SBA has the tools to boost small business

The Obama administration is taking actions to make a big dent in the small-business credit crunch by offering new incentives to small-business borrowers and lenders through the American Recovery and Reinvestment Act and Treasury Department actions.

The bill’s primary goals for the U.S. Small Business Administration are jump-starting job creation, restarting lending and promoting investment in small businesses.

For small businesses, the act eliminates SBA guaranteed 7(a) and 504 loan fees and offers tax credits. For lenders, it temporarily eliminates 504 loan fees. The fee eliminations are retroactive to Feb. 17, the day the act was signed. SBA is developing a mechanism for refunding fees paid on loans since then.

The act also supports guarantees of up to 90 percent on most types of 7(a) loans to qualified small businesses. The temporary loan fee eliminations and 90 percent guarantee provisions will apply to approximately $8.7 billion in 7(a) loans and $3.6 billion in 504 loans. SBA estimates this will cover lending in both programs through calendar year 2009.

In addition, the Treasury Department will commit up to $15 billion in Troubled Asset Relief Program, or TARP, funds to purchase existing and new SBA-backed loans made by banks, freeing up more capital so these banks can restart SBA-backed lending to local small businesses.

The act also provides SBA with $730 million in total funding to cover the costs of temporarily eliminating loan fees and raising guarantee limits on some loans, provide extra funding for SBA-backed microlenders and for a new loan program to help viable small businesses with immediate economic hardship make payments on existing loans.

Also, small businesses that need surety bonds to compete for construction and service contracts can qualify for SBA-backed surety bonds of up to $5 million — more than double the previous $2 million maximum.

Another element of the act that is already in place is SBA’s microlender program, which backs provision of loans of up to $35,000 to small businesses and start-ups. Because this program is already operating, you can go to a microlender today and apply for a loan. The act funds $50 million in new loans by microlenders, plus $24 million to help pay for the technical assistance and training they provide to loan applicants.

The level of funding that SBA-licensed Small Business Investment Companies can receive to make venture capital investments in small businesses also has been raised, along with the percentage of their investments that must be made in smaller businesses from 20 percent to 25 percent.

We already have seen significant interest in a new program, America’s Recovery Capital, or ARC, stabilization loans. Once in place, this temporary new program will offer deferred-payment loans of up to $35,000 to viable small businesses that need help making payments on an existing, qualifying loan for up to six months. These loans will be 100 percent guaranteed by SBA. Repayment would not have to begin until 12 months after the loan is fully disbursed, giving small businesses time to refocus their business plans in order to succeed in the long run.

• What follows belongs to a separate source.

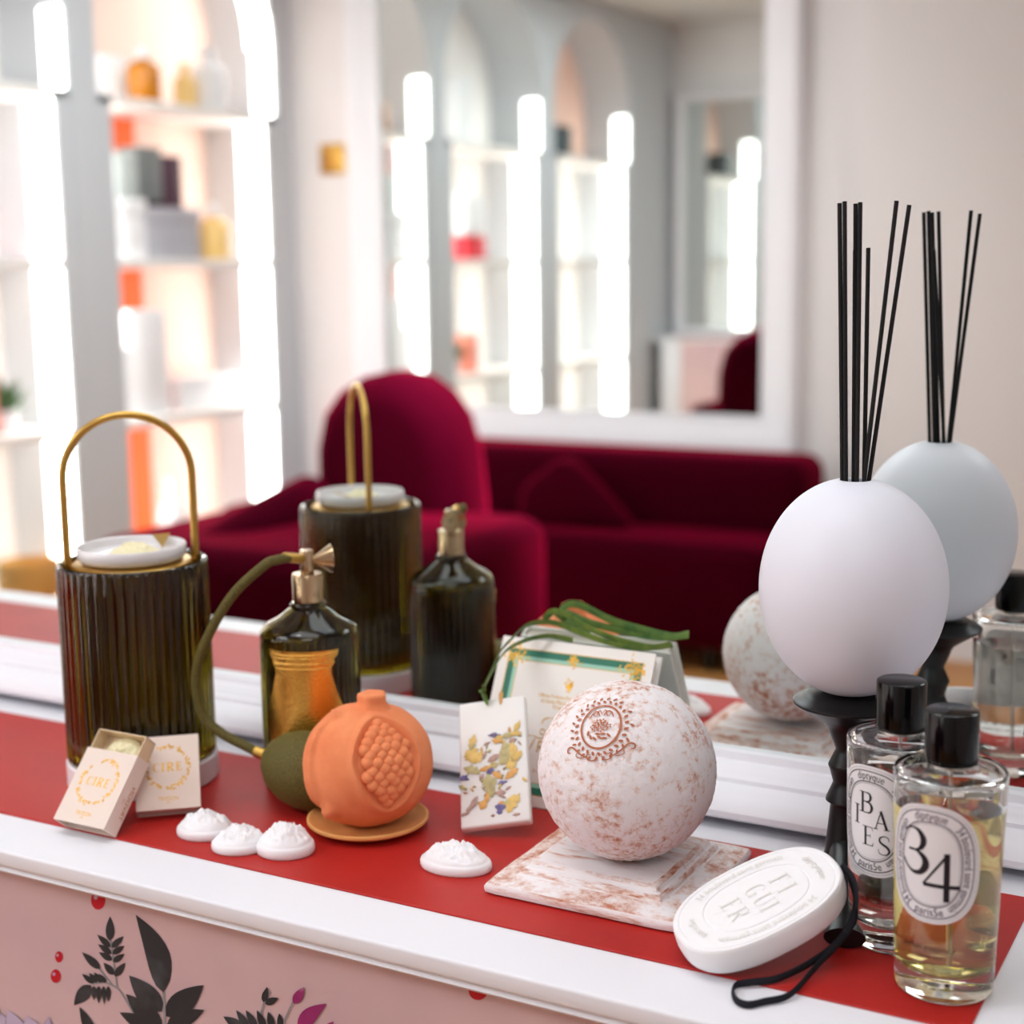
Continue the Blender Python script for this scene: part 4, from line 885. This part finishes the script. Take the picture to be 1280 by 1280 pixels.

Finally, I want to emphasize that all of SBA’s existing programs are open for business – we are backing loans, and providing technical assistance, training, and contract help to small-business entrepreneurs, whose proven ability to create new jobs and commerce is second to none, and in whose hands the next phase of our economic recovery rests.

Witmer H. Jones is the U.S. Small Business Administration’s New Hampshire district director.